SHORT TASK:
Set down all of the data that follows word for word, without the images.

COLLECTED DATA:
━━━
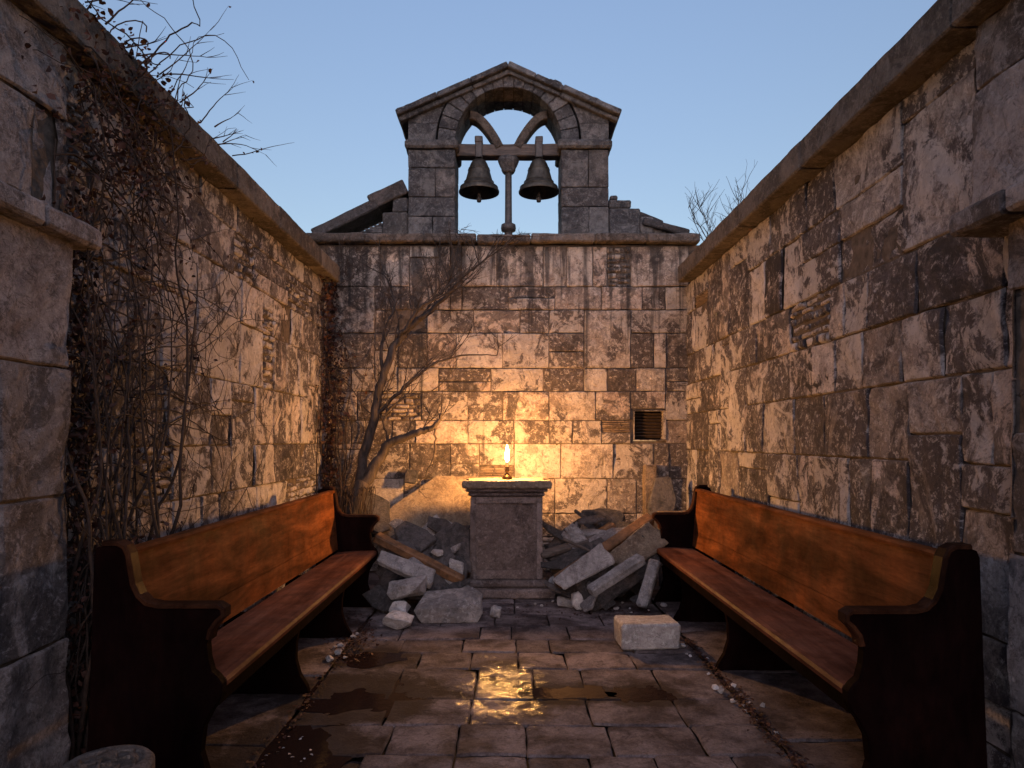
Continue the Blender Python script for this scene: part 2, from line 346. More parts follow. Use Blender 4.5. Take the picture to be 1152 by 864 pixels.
def ashlar(mb, tf, X0,Z0,X1,Z1, seed, holes=(), cell=.06, rows=(4,5,5,6,4,7), wid=(4,10), p_slate=.06,p_rub=.05,p_split=.16,p_tall=.12,g=.045,prot=.007,rough=.0045,jag=.005):
    rnd=random.Random(seed)
    nx=int(round((X1-X0)/cell)); nzc=int(round((Z1-Z0)/cell)); cx=(X1-X0)/nx; cz=(Z1-Z0)/nzc
    occ=[[False]*nx for _ in range(nzc)]
    for hx0,hz0,hx1,hz1 in holes:
        for j in range(nzc):
            for i in range(nx):
                a=X0+i*cx; b=Z0+j*cz
                if a+cx>hx0+.01 and a<hx1-.01 and b+cz>hz0+.01 and b<hz1-.01: occ[j][i]=True
    rowb=[0]
    while rowb[-1]<nzc:
        h=rnd.choice(rows)
        rowb.append(min(nzc,rowb[-1]+h))
    if rowb[-1]-rowb[-2]<3: rowb.pop(-2)
    for r in range(len(rowb)-1):
        j0,j1=rowb[r],rowb[r+1]; i=0
        while i<nx:
            # free run for this row
            if occ[j0][i]:
                # maybe partly free above
                jj=j0
                while jj<j1 and occ[jj][i]: jj+=1
                if jj<j1:
                    k=i
                    while k<nx and all(occ[q][k] for q in range(j0,jj)) and not occ[jj][k]: k+=1
                    patch(mb,tf,X0+i*cx,Z0+jj*cz,X0+k*cx,Z0+j1*cz,rnd,rnd.uniform(0,prot),rough,g,0,jag=jag)
                    for q in range(jj,j1):
                        for t in range(i,k): occ[q][t]=True
                    i=k; continue
                i+=1; continue
            w=rnd.randint(*wid)
            k=i
            while k<nx and k-i<w and not occ[j0][k]: k+=1
            # swallow slivers
            rem=0; q=k
            while q<nx and not occ[j0][q] and rem<3: rem+=1; q+=1
            if rem<3 : k=q
            # top of free height across run
            jt=j1
            for t in range(i,k):
                q=j0
                while q<jt and not occ[q][t]: q+=1
                jt=min(jt,q)
            if jt<=j0: i+=1; continue
            if jt==j1 and r+2<len(rowb) and rnd.random()<p_tall:
                j2=j1+rnd.randint(2,rowb[r+2]-j1)
                if all(not occ[q][t] for q in range(j1,min(j2,nzc)) for t in range(i,k)): jt=j2
            for q in range(j0,jt):
                for t in range(i,k): occ[q][t]=True
            a,b,c,d=X0+i*cx,Z0+j0*cz,X0+k*cx,Z0+jt*cz
            out=rnd.uniform(0,prot); t=rnd.random()
            if rnd.random()<.10: out-=.009
            if t<p_slate and c-a<.45:
                zz=b+(d-b)*rnd.uniform(.3,.6)
                if rnd.random()<.5: slates(mb,tf,a,b,c,zz,rnd,out); patch(mb,tf,a,zz,c,d,rnd,out,rough,g,0,jag=jag)
                else: slates(mb,tf,a,zz,c,d,rnd,out); patch(mb,tf,a,b,c,zz,rnd,out,rough,g,0,jag=jag)
            elif t<p_slate+p_rub: rubble(mb,tf,a,b,c,d,rnd,out)
            elif t<p_slate+p_rub+p_split and d-b>.2:
                if rnd.random()<.5:
                    zz=b+(d-b)*rnd.uniform(.35,.65)
                    patch(mb,tf,a,b,c,zz,rnd,out,rough,g,0,jag=jag); patch(mb,tf,a,zz,c,d,rnd,rnd.uniform(0,prot),rough,g,0,jag=jag)
                else:
                    xx=a+(c-a)*rnd.uniform(.35,.65)
                    patch(mb,tf,a,b,xx,d,rnd,out,rough,g,0,jag=jag); patch(mb,tf,xx,b,c,d,rnd,rnd.uniform(0,prot),rough,g,0,jag=jag)
            else: patch(mb,tf,a,b,c,d,rnd,out,rough,g,0,jag=jag)
            i=k
        # anything unfilled above tall stones
        for q in range(j0,j1):
            t=0
            while t<nx:
                if not occ[q][t]:
                    k=t
                    while k<nx and not occ[q][k]: k+=1
                    q2=q
                    while q2<j1 and all(not occ[q2][u] for u in range(t,k)): q2+=1
                    patch(mb,tf,X0+t*cx,Z0+q*cz,X0+k*cx,Z0+q2*cz,rnd,rnd.uniform(0,prot),rough,g,0,jag=jag)
                    for qq in range(q,q2):
                        for u in range(t,k): occ[qq][u]=True
                    t=k
                else: t+=1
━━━
RESPONSE TO THE TASK:
Continue the Blender Python script for this scene: part 2, from line 346. More parts follow. Use Blender 4.5. Take the picture to be 1152 by 864 pixels.
def ashlar(mb, tf, X0,Z0,X1,Z1, seed, holes=(), cell=.06, rows=(4,5,5,6,4,7), wid=(4,10), p_slate=.06,p_rub=.05,p_split=.16,p_tall=.12,g=.045,prot=.007,rough=.0045,jag=.005):
    rnd=random.Random(seed)
    nx=int(round((X1-X0)/cell)); nzc=int(round((Z1-Z0)/cell)); cx=(X1-X0)/nx; cz=(Z1-Z0)/nzc
    occ=[[False]*nx for _ in range(nzc)]
    for hx0,hz0,hx1,hz1 in holes:
        for j in range(nzc):
            for i in range(nx):
                a=X0+i*cx; b=Z0+j*cz
                if a+cx>hx0+.01 and a<hx1-.01 and b+cz>hz0+.01 and b<hz1-.01: occ[j][i]=True
    rowb=[0]
    while rowb[-1]<nzc:
        h=rnd.choice(rows)
        rowb.append(min(nzc,rowb[-1]+h))
    if rowb[-1]-rowb[-2]<3: rowb.pop(-2)
    for r in range(len(rowb)-1):
        j0,j1=rowb[r],rowb[r+1]; i=0
        while i<nx:
            # free run for this row
            if occ[j0][i]:
                # maybe partly free above
                jj=j0
                while jj<j1 and occ[jj][i]: jj+=1
                if jj<j1:
                    k=i
                    while k<nx and all(occ[q][k] for q in range(j0,jj)) and not occ[jj][k]: k+=1
                    patch(mb,tf,X0+i*cx,Z0+jj*cz,X0+k*cx,Z0+j1*cz,rnd,rnd.uniform(0,prot),rough,g,0,jag=jag)
                    for q in range(jj,j1):
                        for t in range(i,k): occ[q][t]=True
                    i=k; continue
                i+=1; continue
            w=rnd.randint(*wid)
            k=i
            while k<nx and k-i<w and not occ[j0][k]: k+=1
            # swallow slivers
            rem=0; q=k
            while q<nx and not occ[j0][q] and rem<3: rem+=1; q+=1
            if rem<3 : k=q
            # top of free height across run
            jt=j1
            for t in range(i,k):
                q=j0
                while q<jt and not occ[q][t]: q+=1
                jt=min(jt,q)
            if jt<=j0: i+=1; continue
            if jt==j1 and r+2<len(rowb) and rnd.random()<p_tall:
                j2=j1+rnd.randint(2,rowb[r+2]-j1)
                if all(not occ[q][t] for q in range(j1,min(j2,nzc)) for t in range(i,k)): jt=j2
            for q in range(j0,jt):
                for t in range(i,k): occ[q][t]=True
            a,b,c,d=X0+i*cx,Z0+j0*cz,X0+k*cx,Z0+jt*cz
            out=rnd.uniform(0,prot); t=rnd.random()
            if rnd.random()<.10: out-=.009
            if t<p_slate and c-a<.45:
                zz=b+(d-b)*rnd.uniform(.3,.6)
                if rnd.random()<.5: slates(mb,tf,a,b,c,zz,rnd,out); patch(mb,tf,a,zz,c,d,rnd,out,rough,g,0,jag=jag)
                else: slates(mb,tf,a,zz,c,d,rnd,out); patch(mb,tf,a,b,c,zz,rnd,out,rough,g,0,jag=jag)
            elif t<p_slate+p_rub: rubble(mb,tf,a,b,c,d,rnd,out)
            elif t<p_slate+p_rub+p_split and d-b>.2:
                if rnd.random()<.5:
                    zz=b+(d-b)*rnd.uniform(.35,.65)
                    patch(mb,tf,a,b,c,zz,rnd,out,rough,g,0,jag=jag); patch(mb,tf,a,zz,c,d,rnd,rnd.uniform(0,prot),rough,g,0,jag=jag)
                else:
                    xx=a+(c-a)*rnd.uniform(.35,.65)
                    patch(mb,tf,a,b,xx,d,rnd,out,rough,g,0,jag=jag); patch(mb,tf,xx,b,c,d,rnd,rnd.uniform(0,prot),rough,g,0,jag=jag)
            else: patch(mb,tf,a,b,c,d,rnd,out,rough,g,0,jag=jag)
            i=k
        # anything unfilled above tall stones
        for q in range(j0,j1):
            t=0
            while t<nx:
                if not occ[q][t]:
                    k=t
                    while k<nx and not occ[q][k]: k+=1
                    q2=q
                    while q2<j1 and all(not occ[q2][u] for u in range(t,k)): q2+=1
                    patch(mb,tf,X0+t*cx,Z0+q*cz,X0+k*cx,Z0+q2*cz,rnd,rnd.uniform(0,prot),rough,g,0,jag=jag)
                    for qq in range(q,q2):
                        for u in range(t,k): occ[qq][u]=True
                    t=k
                else: t+=1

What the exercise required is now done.